I agree with Barbara in that many people are feeling more and more entitled and withdrawing more and more into a personal space and interacting less (current personal example -- there are alot of people walking in the middle of the bike paths with their earbuds in who can't hear me warn them that I'm coming by; they usually startle or yell at me as I pass. I might start smacking them in the back of the head as I go by...)
Now if Kristin's done with the soapbox (she should put some ice on that): I've been thinking about changing how we talk about our rights, in that we hardly ever explicitly recognize their attendant responsibilities: right to life = responsibility to nurture, right to vote = responsibility to be informed, right to immigrate = responsibility to participate. Trying to reformulate the Bill of Rights into a Bill of Responsibilities...
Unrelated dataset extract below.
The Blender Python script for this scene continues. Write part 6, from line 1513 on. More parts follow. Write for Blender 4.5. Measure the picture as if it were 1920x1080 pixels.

Also recommending a flawed, but still worthwhile book After Virtue by MacIntyre about how we started to stray
I agree with Ulysses and Barbara about people withdrawing more and more into personal space and interacting less. For example, here we all our communicating with each other via the internet. And as our cities get bigger, we are blocking out our surroundings because all the information coming at us can be overwhelming. I think it's scary to open ourselves up to our surroundings, to notice the people around us, and to participate in whatever might be happening at the moment - a pregnant woman or an elderly person needing a seat, for example, requiring us to relinquish our comfortable position. I feel sorry for the people who move through their day knocking into people and carrying on with someone on their cell phone and missing the opportunities to meaningfully connect with the people that are currently sharing their space. I challenge myself to notice the people and situations around me as I move through my day (maybe not 100% of the time but perhaps 50%?) I think we can only be responsible for the energy we put out into the world. And the trick is not to get sucked into the angry or anxious energy we may encounter from others. This is a very thought-provoking post. Thank you.
The 1960's opened up everything. Some of those things that were opened up were for the best - and brought feminism and the Civil Rights movement into full swing. But some of that letting go of the old paradigms did not create a more civil society.
Sigh.
I find that the ipod is invaluable on airplanes and on the train. In restaurants, I avert my eyes from other diners. It's really bad to have to plug in, but I do it.